- [What is expected]
Please write the listing below out again exactly, leaving every picture behind.

- [Data shown]
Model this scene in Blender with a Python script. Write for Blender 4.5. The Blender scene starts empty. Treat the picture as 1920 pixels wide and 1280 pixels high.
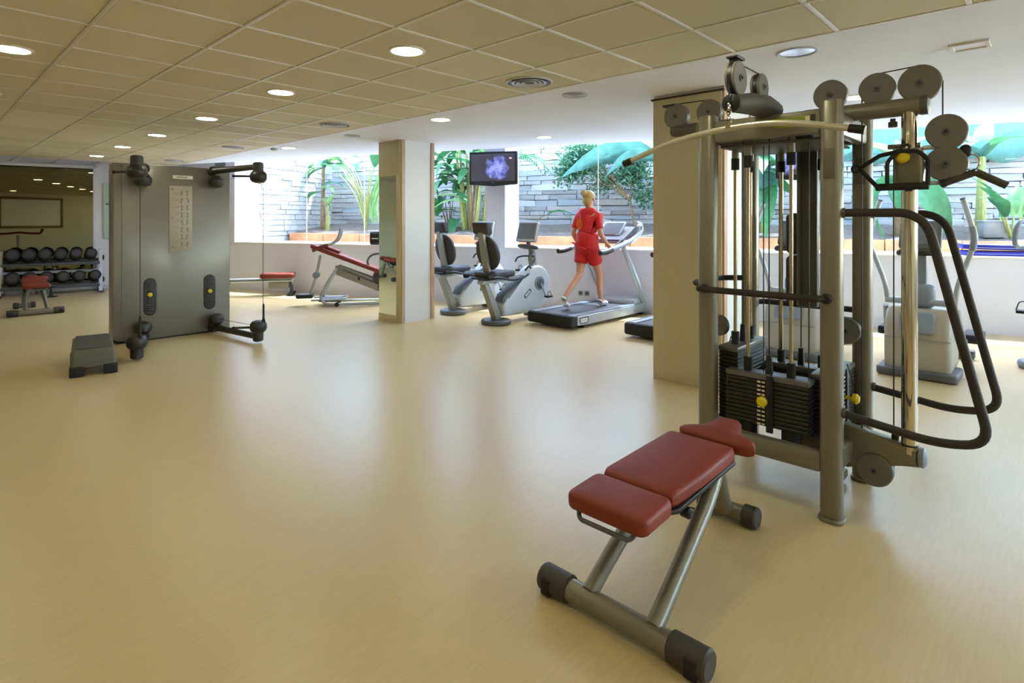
import bpy, bmesh, math, random
from mathutils import Vector, Matrix
random.seed(7)
SC = bpy.context.scene
COL = SC.collection
PI = math.pi
def R(d): return math.radians(d)

# ------------------------------------------------------------------ camera, world, sun, exposure
cam_data = bpy.data.cameras.new('camera')
cam = bpy.data.objects.new('camera', cam_data); COL.objects.link(cam)
cam.location = (0, 0, 1.4); cam.rotation_euler = (PI/2, 0, 0)
cam_data.sensor_width = 36; cam_data.lens = 1078/1920*36
cam_data.shift_y = -228/1920; cam_data.clip_start = .05; cam_data.clip_end = 200
SC.camera = cam

world = bpy.data.worlds.new('world'); SC.world = world; world.use_nodes = True
wn = world.node_tree.nodes; wl = world.node_tree.links
for n in list(wn): wn.remove(n)
w_out = wn.new('ShaderNodeOutputWorld'); w_bg = wn.new('ShaderNodeBackground')
w_sky = wn.new('ShaderNodeTexSky'); w_sky.sky_type = 'NISHITA'; w_sky.sun_disc = False
w_sky.sun_elevation = R(58); w_sky.sun_rotation = R(40); w_sky.air_density = 1.0; w_sky.dust_density = 1.0; w_sky.ozone_density = .6
w_bg.inputs['Strength'].default_value = 3.5
wl.new(w_sky.outputs[0], w_bg.inputs[0]); wl.new(w_bg.outputs[0], w_out.inputs[0])

sun_d = bpy.data.lights.new('sun', 'SUN'); sun_d.energy = 15.0; sun_d.color = (.66, .83, 1.0); sun_d.angle = R(.6)
sun = bpy.data.objects.new('sun', sun_d); COL.objects.link(sun)
# towards the sun: outward over the garden wall, a little to the right, and high
_wd = Vector((.9275, -.374, 0)); _no = Vector((.374, .9275, 0))
sun_vec = (_wd*.42 + _no*.43 + Vector((0, 0, 1.0))).normalized()
sun.rotation_euler = sun_vec.to_track_quat('Z', 'Y').to_euler(); sun.location = (6, 14, 12)

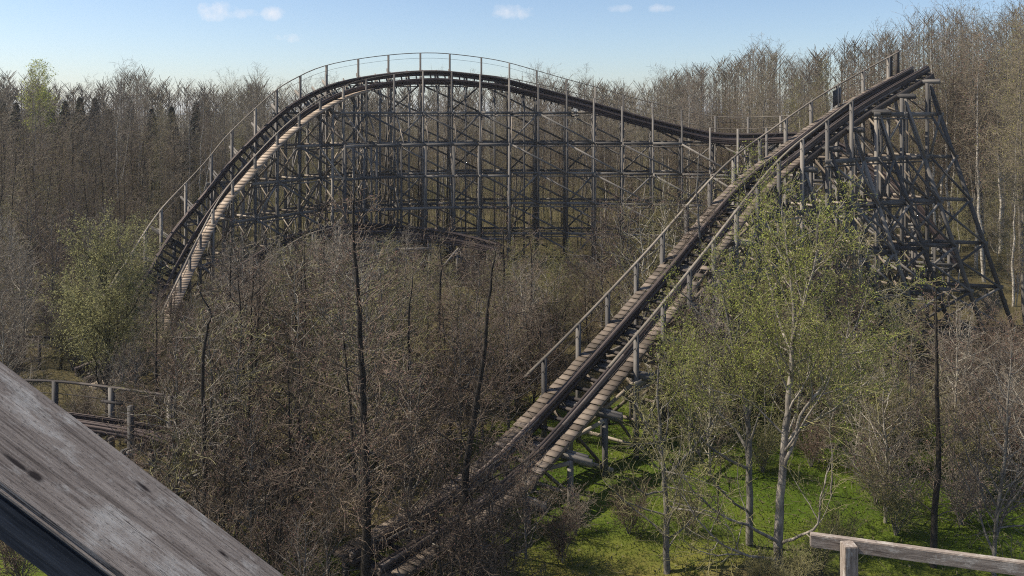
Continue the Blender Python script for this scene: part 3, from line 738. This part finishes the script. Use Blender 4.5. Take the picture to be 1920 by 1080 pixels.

- [Solved problem]
Model this scene in Blender with a Python script. Write for Blender 4.5. The Blender scene starts empty. Treat the picture as 1920 pixels wide and 1280 pixels high.
import bpy, bmesh, math, random
from mathutils import Vector, Matrix
random.seed(7)
SC = bpy.context.scene
COL = SC.collection
PI = math.pi
def R(d): return math.radians(d)

# ------------------------------------------------------------------ camera, world, sun, exposure
cam_data = bpy.data.cameras.new('camera')
cam = bpy.data.objects.new('camera', cam_data); COL.objects.link(cam)
cam.location = (0, 0, 1.4); cam.rotation_euler = (PI/2, 0, 0)
cam_data.sensor_width = 36; cam_data.lens = 1078/1920*36
cam_data.shift_y = -228/1920; cam_data.clip_start = .05; cam_data.clip_end = 200
SC.camera = cam

world = bpy.data.worlds.new('world'); SC.world = world; world.use_nodes = True
wn = world.node_tree.nodes; wl = world.node_tree.links
for n in list(wn): wn.remove(n)
w_out = wn.new('ShaderNodeOutputWorld'); w_bg = wn.new('ShaderNodeBackground')
w_sky = wn.new('ShaderNodeTexSky'); w_sky.sky_type = 'NISHITA'; w_sky.sun_disc = False
w_sky.sun_elevation = R(58); w_sky.sun_rotation = R(40); w_sky.air_density = 1.0; w_sky.dust_density = 1.0; w_sky.ozone_density = .6
w_bg.inputs['Strength'].default_value = 3.5
wl.new(w_sky.outputs[0], w_bg.inputs[0]); wl.new(w_bg.outputs[0], w_out.inputs[0])

sun_d = bpy.data.lights.new('sun', 'SUN'); sun_d.energy = 15.0; sun_d.color = (.66, .83, 1.0); sun_d.angle = R(.6)
sun = bpy.data.objects.new('sun', sun_d); COL.objects.link(sun)
# towards the sun: outward over the garden wall, a little to the right, and high
_wd = Vector((.9275, -.374, 0)); _no = Vector((.374, .9275, 0))
sun_vec = (_wd*.42 + _no*.43 + Vector((0, 0, 1.0))).normalized()
sun.rotation_euler = sun_vec.to_track_quat('Z', 'Y').to_euler(); sun.location = (6, 14, 12)

Continue the Blender Python script for this scene: part 3, from line 738. This part finishes the script. Use Blender 4.5. Take the picture to be 1920 by 1080 pixels.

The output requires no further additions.